Nice full color example of the first separate map of Asia.

Munster based his maps on Ptolemy's Geographia, with significant updates and changes. Much of the information for this map of Asia came from the Travels of Marco Polo, written while Polo was in prison in 1298. This work told of Polo's travels with his father and uncle to China in 1275, and it had a immense impact on the conception of Asia held by Europeans through the sixteenth century.

The map contains many inaccuracies reflecting the lack of good, first-hand explorations of Asia. The Indian sub-continent is shown too small, whereas in contrast Southeast Asia is beginning to be depicted somewhat correctly. Ceylon, once shown as a very large island, is now more its proper size, though two islands are shown in the immediate area. The old misconception concerning Ceylon is still reflected on this map, however, for the ancient name for the island, "Taprobane," is applied to Sumatra, an island more in scale with Ptolemy's idea of Taprobane.

Munster extends the continent off the eastern edge of the map, so as not to commit on whether Asia was or was not connected with North America, despite his own map of America showing it as a separate land mass. Marco Polo's information was not all an improvement on Ptolemy. He introduced several geographic misconceptions, including one that put a 7,448 island archipelago off the coast of China, a misconception shown here by Munster with a scattering of islands and a legend giving their number. Besides its historic interest, this map has much visual appeal as well, with mole hill mountains, crenelated walls and towers to show cities, and Neptune and a huge sea monster in the ocean.
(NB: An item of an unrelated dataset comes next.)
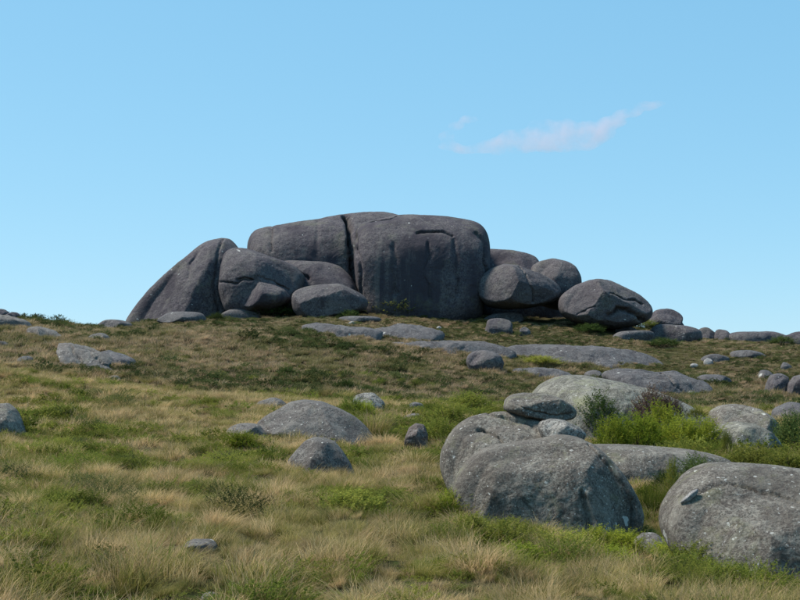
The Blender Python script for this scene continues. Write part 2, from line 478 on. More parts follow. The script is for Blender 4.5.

Sebastian Munster Biography

Sebastian Münster (1488-1552) was a cosmographer and professor of Hebrew who taught at Tübingen, Heidelberg, and Basel. He settled in the latter in 1529 and died there, of plague, in 1552. Münster made himself the center of a large network of scholars from whom he obtained geographic descriptions, maps, and directions.

As a young man, Münster joined the Franciscan order, in which he became a priest. He then studied geography at Tübingen, graduating in 1518. He moved to Basel, where he published a Hebrew grammar, one of the first books in Hebrew published in Germany. In 1521 Münster moved again, to Heidelberg, where he continued to publish Hebrew texts and the first German-produced books in Aramaic. After converting to Protestantism in 1529, he took over the chair of Hebrew at Basel, where he published his main Hebrew work, a two-volume Old Testament with a Latin translation.

Münster published his first known map, a map of Germany, in 1525. Three years later, he released a treatise on sundials. In 1540, he published Geographia universalis vetus et nova, an updated edition of Ptolemy’s Geographia. In addition to the Ptolemaic maps, Münster added 21 modern maps. One of Münster’s innovations was to include one map for each continent, a concept that would influence Ortelius and other early atlas makers. The Geographia was reprinted in 1542, 1545, and 1552.  

He is best known for his Cosmographia universalis, first published in 1544 and released in at least 35 editions by 1628. It was the first German-language description of the world and contained 471 woodcuts and 26 maps over six volumes. Many of the maps were taken from the Geographia and modified over time. The Cosmographia was widely used in the sixteenth and seventeenth centuries. The text, woodcuts, and maps all influenced geographical thought for generations.